Sunday, December 31, 2006

The BBC comment of their coverage of Saddam's execution

The BBC have made public, the reasoning behind their recent broadcasts concerning the execution of Saddam Hussein.

This post by Kevin Backhurst who is the controller for BBC News 24, explains what the BBC decided to show and why.

The tightrope for any state broadcaster is very narrow to tread. The Corporation's mandate is to record and report events from around the world, but this must be done appropriately. Any BBC Journalist in NCA must follow editorial policy. It outlines how news events should be reported. In most cases the rules are easy to follow but in some cases, the lines become blurry. So what is appropriate or inappropriate?

This is a very complex issue with pro's and cons (see my last post regarding media coverage), censoring any news item for whatever reason can either damage accuracy or even misrepresent events or individuals.

Previously I pointed out that when governments or authorities censor news, we may be forgiven for being a little skeptical as to why but when the censoring is applied by the broadcaster and not faceless men in grey suits, it becomes a whole different issue.

What if the news wasn't 'sanitised' or cut? What if it was shown, warts and all? We may connect more powerfully with what's happening. For example, over 75% of Americans support capital punishment, but I wonder if the figure would quite as high if they were televised? Once we see events in full or once we see the uncut aftermath. It can be particularly powerful.

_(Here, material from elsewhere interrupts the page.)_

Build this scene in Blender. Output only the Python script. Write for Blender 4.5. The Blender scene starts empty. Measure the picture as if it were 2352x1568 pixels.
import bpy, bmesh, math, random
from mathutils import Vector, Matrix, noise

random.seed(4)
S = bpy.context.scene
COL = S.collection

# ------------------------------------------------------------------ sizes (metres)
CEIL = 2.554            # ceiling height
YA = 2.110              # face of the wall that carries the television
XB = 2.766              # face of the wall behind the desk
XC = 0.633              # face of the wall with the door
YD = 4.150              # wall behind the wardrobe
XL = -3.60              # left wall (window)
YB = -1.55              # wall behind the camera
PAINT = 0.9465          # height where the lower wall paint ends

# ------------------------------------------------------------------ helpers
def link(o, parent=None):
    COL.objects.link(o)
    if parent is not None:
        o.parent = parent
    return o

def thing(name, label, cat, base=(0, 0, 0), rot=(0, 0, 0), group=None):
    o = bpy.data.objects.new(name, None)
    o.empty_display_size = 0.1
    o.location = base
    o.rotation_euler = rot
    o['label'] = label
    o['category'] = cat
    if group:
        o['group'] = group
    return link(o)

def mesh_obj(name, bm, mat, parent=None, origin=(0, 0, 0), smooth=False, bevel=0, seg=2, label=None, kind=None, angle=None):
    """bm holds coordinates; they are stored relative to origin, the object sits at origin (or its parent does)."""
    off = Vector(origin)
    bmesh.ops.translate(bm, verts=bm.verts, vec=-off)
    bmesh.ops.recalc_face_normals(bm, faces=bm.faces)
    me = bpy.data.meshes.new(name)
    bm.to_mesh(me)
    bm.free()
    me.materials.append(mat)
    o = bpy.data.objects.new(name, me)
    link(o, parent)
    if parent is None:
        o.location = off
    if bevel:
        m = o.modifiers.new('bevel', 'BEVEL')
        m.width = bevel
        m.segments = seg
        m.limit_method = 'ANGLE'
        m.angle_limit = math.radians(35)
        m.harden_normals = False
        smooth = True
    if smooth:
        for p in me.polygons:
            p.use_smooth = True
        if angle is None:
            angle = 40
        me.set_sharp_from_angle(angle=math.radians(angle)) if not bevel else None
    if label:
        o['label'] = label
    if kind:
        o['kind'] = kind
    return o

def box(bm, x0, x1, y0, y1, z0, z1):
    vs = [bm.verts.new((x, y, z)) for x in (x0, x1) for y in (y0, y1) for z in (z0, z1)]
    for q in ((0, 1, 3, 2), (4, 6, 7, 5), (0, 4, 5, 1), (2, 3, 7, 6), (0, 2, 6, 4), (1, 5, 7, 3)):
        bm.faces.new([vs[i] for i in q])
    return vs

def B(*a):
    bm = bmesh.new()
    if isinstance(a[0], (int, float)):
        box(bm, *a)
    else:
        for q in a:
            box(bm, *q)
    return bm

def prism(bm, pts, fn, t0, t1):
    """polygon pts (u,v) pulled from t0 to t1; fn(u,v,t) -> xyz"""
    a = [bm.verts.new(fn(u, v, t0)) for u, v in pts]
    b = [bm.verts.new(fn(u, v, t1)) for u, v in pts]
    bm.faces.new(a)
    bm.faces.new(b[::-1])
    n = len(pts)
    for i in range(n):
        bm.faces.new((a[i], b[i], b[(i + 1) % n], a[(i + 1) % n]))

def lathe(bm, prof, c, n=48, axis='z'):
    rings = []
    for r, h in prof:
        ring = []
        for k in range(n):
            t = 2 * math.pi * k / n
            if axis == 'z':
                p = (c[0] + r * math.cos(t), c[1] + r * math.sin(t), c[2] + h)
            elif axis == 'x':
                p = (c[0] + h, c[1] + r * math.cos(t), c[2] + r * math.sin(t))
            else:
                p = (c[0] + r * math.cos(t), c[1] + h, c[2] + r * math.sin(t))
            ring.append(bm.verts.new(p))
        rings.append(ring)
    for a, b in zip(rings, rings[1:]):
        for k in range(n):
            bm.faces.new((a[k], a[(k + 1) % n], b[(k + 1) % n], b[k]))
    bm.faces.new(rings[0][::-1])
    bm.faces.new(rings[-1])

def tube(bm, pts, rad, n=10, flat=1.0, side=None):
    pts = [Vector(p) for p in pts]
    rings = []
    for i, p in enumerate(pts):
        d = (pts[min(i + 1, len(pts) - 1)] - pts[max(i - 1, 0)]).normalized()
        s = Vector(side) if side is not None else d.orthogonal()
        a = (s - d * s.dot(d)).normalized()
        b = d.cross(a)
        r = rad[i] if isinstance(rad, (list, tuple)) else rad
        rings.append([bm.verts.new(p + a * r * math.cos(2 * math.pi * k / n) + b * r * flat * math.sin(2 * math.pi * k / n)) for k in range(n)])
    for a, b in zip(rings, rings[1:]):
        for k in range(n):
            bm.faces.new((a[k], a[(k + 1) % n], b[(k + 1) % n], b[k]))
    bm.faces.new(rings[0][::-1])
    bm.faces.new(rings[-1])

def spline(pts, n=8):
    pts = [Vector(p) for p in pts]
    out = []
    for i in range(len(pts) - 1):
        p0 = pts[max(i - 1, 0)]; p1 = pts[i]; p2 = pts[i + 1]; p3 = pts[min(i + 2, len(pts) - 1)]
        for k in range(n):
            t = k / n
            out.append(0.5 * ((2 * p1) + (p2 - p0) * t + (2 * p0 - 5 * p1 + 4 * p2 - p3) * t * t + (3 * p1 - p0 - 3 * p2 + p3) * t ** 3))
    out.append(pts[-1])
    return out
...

Now were back to that fine line. If we did show the real carnage of war or suicide bombings, we would upset many people. How would bereaved relatives feel? How would we feel?

I think a case could be made for a more 'hardcore' news but I'm not sure how it should be made or by whom. Millions of 'non-newsy' viewers will have tuned in to see the recent footage from Iraq, but the modus-operandi for news organisations should never be sensationalism or macabre-ism, even if these would pull in the most viewers.


Firstly, may I congratulate the BBC on providing tasteful, decent yet comprehensive coverage of Saddam's execution.

These are incredibly delicate days at the moment. The way in which the worldwide media cover this issue could set the public mood in the region for the coming days and months.

The BBC have reported accurately and appropriately and as such, the editorial decisions taken have upheld the corporations reputation for authoritative reporting.

I posted on this blog earlier. I commented then, that the single stories in themselves, point to much wider issues in general. It's this 'bigger picture' which must be considered by the news editors as I personally think that the real questions and issues have yet to be asked and examined.